Recensione a Roadkill – Splintergroup
Un piccolo Triangolo delle Bermude nel mezzo dell’entroterra australiano, una notte di isolamento on the road: da qui prende le mosse un avvincente nightmare thriller danzato, ben riuscito, che sfascia la linea di demarcazione tra delirio allucinatorio e realtà. Splintergroup, collettivo australiano con sede a Brisbane, è un gruppo relativamente recente composto principalmente da Sarah Jayne Howard, Grayson Milwood e Gavin Webber, i tre interpreti di Roadkill (nella tournée italiana, Howard è sostituita da Gabrielle Nankivell).
Un’automobile scassata tossisce e non vuol saperne di ripartire, la fauna notturna squittisce incurante, una coppia è addormentata sui sedili dell’auto, in attesa del mattino. Poco più in là, nel vuoto notturno, spunta una cabina telefonica illuminata da un fastidioso chiarore biancastro. È rotta, e i cellulari non funzionano. Unica presenza confortante, la radio dell’auto che scandisce momenti di sconforto e giochi di seduzione.
Nell’ansia dell’isolamento si scava in un cantuccio la paura latente dell’uomo nero. Che arriva, balzando fuori all’improvviso, accanto alla macchina. Ha l’aspetto di un boscaiolo nerboruto. Da qui si innesca un gioco di inseguimenti, sadici nascondini per trovare un rifugio sicuro, acquattarsi dentro l’auto e alzare le sicure delle portiere. A turno i danzatori escono e rientrano nell’auto, coperti dal fumo della marmitta, spuntando improvvisamente dentro e fuori come un gruppetto di Jack in the Box impazziti. Ognuno cerca di far partire l’auto, a rischio di investire chi è rimasto fuori in strada, ma la macchina si scuote solamente, spalancando i vecchi fanali gialli come occhi stanchi.
La fatiscente cabina telefonica diventa un punto di osservazione, un bunker in ferro e cemento in cui rifugiarsi, una gabbia, un partner per una lenta danza circospetta.
Raro e curioso il soggetto del thriller on the road trasposto in danza, che presenta una sorta di innocui Easy Riders, vittime forse solo delle proprie angosce, che però si materializzano in una presenza molesta con la stessa rapidità e perversità degli incubi. Il tutto, in bilico tra il realismo scenografico e interpretativo, e un forte grado di surrealtà nell’angoscia dei presentimenti, nelle situazioni di allarme e fuga, nel bellissimo assolo dell’ “uomo nero” nella claustrofobia della cabina telefonica. Le atmosfere sono incalzanti, accelerazioni e pause si alternano fluidamente, spinte con il pedale giusto. L’audio inglese, presente soprattutto nei commenti della radio, non è sottotitolato, ma ciò non toglie smalto alla struttura.

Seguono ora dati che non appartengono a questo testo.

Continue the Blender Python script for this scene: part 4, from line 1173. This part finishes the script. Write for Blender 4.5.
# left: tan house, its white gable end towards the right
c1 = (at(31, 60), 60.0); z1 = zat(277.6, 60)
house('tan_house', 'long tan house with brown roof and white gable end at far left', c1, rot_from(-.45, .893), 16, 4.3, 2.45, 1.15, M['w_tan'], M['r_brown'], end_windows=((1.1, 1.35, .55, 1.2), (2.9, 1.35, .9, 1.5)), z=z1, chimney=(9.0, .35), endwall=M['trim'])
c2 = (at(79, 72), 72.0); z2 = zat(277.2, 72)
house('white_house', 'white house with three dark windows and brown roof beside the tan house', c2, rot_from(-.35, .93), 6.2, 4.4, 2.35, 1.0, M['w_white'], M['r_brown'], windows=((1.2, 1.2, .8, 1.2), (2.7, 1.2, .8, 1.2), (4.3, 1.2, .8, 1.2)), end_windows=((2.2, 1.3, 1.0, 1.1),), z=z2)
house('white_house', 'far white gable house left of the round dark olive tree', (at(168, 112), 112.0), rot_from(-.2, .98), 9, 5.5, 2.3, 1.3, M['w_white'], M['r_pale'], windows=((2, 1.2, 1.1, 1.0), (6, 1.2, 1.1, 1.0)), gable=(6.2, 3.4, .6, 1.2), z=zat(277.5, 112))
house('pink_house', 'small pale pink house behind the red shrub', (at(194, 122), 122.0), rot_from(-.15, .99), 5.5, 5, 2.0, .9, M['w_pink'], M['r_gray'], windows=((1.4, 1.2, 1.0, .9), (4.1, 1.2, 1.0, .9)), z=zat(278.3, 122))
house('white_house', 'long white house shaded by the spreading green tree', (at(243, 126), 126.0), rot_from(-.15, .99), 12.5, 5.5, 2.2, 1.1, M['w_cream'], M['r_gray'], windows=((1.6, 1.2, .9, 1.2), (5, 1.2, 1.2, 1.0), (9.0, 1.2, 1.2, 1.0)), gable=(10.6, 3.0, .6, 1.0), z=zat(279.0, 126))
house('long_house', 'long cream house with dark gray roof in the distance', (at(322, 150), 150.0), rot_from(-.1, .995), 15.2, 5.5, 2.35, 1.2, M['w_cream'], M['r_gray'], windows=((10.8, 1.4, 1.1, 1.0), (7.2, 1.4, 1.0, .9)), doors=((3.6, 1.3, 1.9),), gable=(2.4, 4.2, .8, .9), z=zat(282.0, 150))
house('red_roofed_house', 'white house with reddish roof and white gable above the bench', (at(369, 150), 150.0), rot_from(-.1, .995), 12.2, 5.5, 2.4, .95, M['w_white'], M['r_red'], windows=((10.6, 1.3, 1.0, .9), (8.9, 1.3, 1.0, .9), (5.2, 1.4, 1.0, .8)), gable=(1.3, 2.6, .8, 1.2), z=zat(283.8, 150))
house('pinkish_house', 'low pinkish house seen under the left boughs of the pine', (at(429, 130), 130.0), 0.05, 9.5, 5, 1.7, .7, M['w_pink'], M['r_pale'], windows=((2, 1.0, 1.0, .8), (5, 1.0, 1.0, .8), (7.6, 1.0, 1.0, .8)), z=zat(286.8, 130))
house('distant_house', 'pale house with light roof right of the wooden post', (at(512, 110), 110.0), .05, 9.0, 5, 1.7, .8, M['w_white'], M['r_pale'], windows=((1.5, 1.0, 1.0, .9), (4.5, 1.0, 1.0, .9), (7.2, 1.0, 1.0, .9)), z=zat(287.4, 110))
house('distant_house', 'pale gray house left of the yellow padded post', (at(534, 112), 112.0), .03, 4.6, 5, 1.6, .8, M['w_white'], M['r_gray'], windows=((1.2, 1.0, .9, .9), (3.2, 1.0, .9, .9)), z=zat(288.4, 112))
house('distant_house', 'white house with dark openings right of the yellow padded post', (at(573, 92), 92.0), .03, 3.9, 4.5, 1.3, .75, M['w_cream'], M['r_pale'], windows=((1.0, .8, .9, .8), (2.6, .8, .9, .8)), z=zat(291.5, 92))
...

Avvincenti i momenti di danza che prendono avvio dal contact – sia con le superfici esterne che con il partner –, in cui il peso viene ri-strutturato in favore di una singolare fluidità coreografica. Efficace il modo con cui i danzatori gestiscono la propria massa corporea, che diventa incredibilmente disinvolta ed elastica creando, in questa dimensione di vuoto notturno, una sovradimensione quasi lunare senza necessariamente ricadere nel rallentamento del moto.
Unica piccola incrinatura: all’inizio la danza fatica lievemente ad agganciarsi al racconto, e sembra invece prendere avvio come accessorio a un’immagine già compiuta in sé, ma questo piccolo neo si dissolve presto nella sensibilità dell’ossatura narrativa. Roadkill diventa infatti uno di quei (rari) casi in cui il rapporto tra coreografia e narrazione è stimolante e funzionale, e, nonostante all’inizio si debbano un po’ scaldare i motori per dare alla danza il suo ruolo-guida, la coreografia non inciampa in retoriche gestuali e riesce a narrare in prima persona i fatti, anziché commentarli.